Here, “how are you” is a standard greeting to which one must reply along the lines of “good”, “fine”, “never been better” – AND ask the same question back at the person who queried you. What’s more, “have a good one”, “have a good day/afternoon/evening/weekend”, finishes every parting sentence spoken. But that, I’m sure isn’t that alien to us – it’s just how liberally the Americans use them.

But these are minor things. Some of the subject topics that one can bring up whilst in conversation to attempt to make a connection? The weather, horrid traffic conditions, speeding tickets (cops are omnipresent here), and what else have you. For ladies, shopping of course! The universal topic that brings a smile to every female’s face. I’m not a big fan myself, but when the mood strikes, the mood strikes *nods head knowingly*.

Advice: quickly scan your memories and overlap that with your assessment of the stranger whom you’re speaking to. Try to guess possible topics of interest that might be in common and start throwing your fishing line that way. If the stranger responds with merely a whimper, switch topics and creatively pull your fishing line into another way through which you think might stand a better chance of hooking the catch. It’s all about thinking on the spot whilst building up one’s knowledge base of what will and will-not work in connecting with different people of various cultures.
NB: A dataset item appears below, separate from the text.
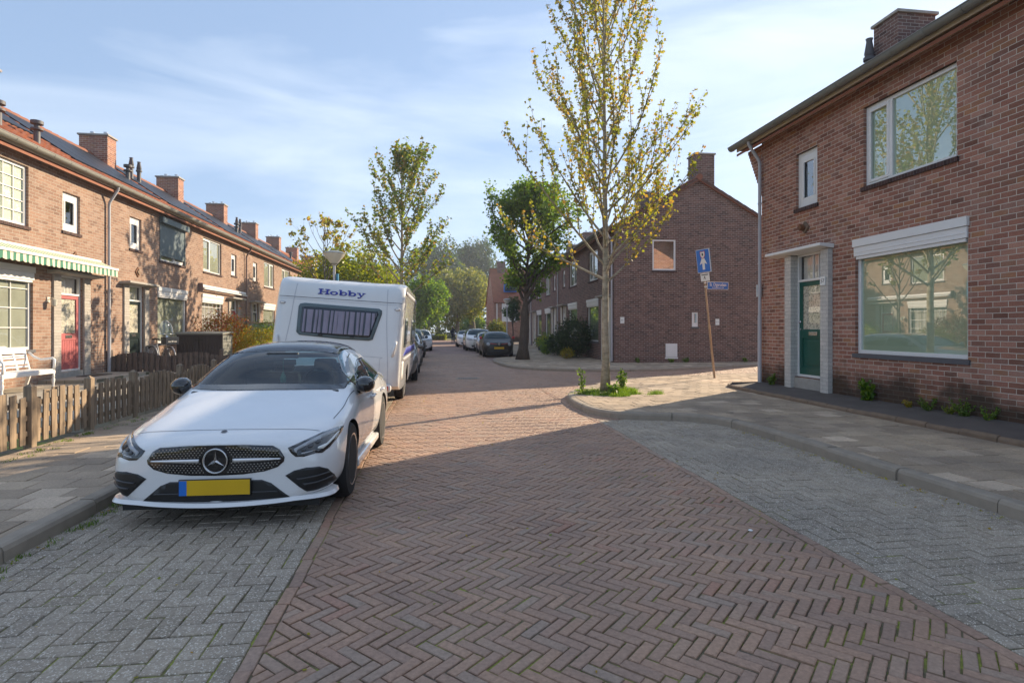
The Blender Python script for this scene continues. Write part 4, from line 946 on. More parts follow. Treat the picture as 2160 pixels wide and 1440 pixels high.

Unfortunately, the amount of knowledge gleaned need not necessarily be proportional to the amount of time spent in another country. If you’re a Singaporean just sitting your ass behind a computer 24/7 in France playing Solitaire without going out into society and meeting people, I can assure you that this loner is just a self-imposed pariah of societal knowledge. So, go out there and yield useful knowledge for your own benefit.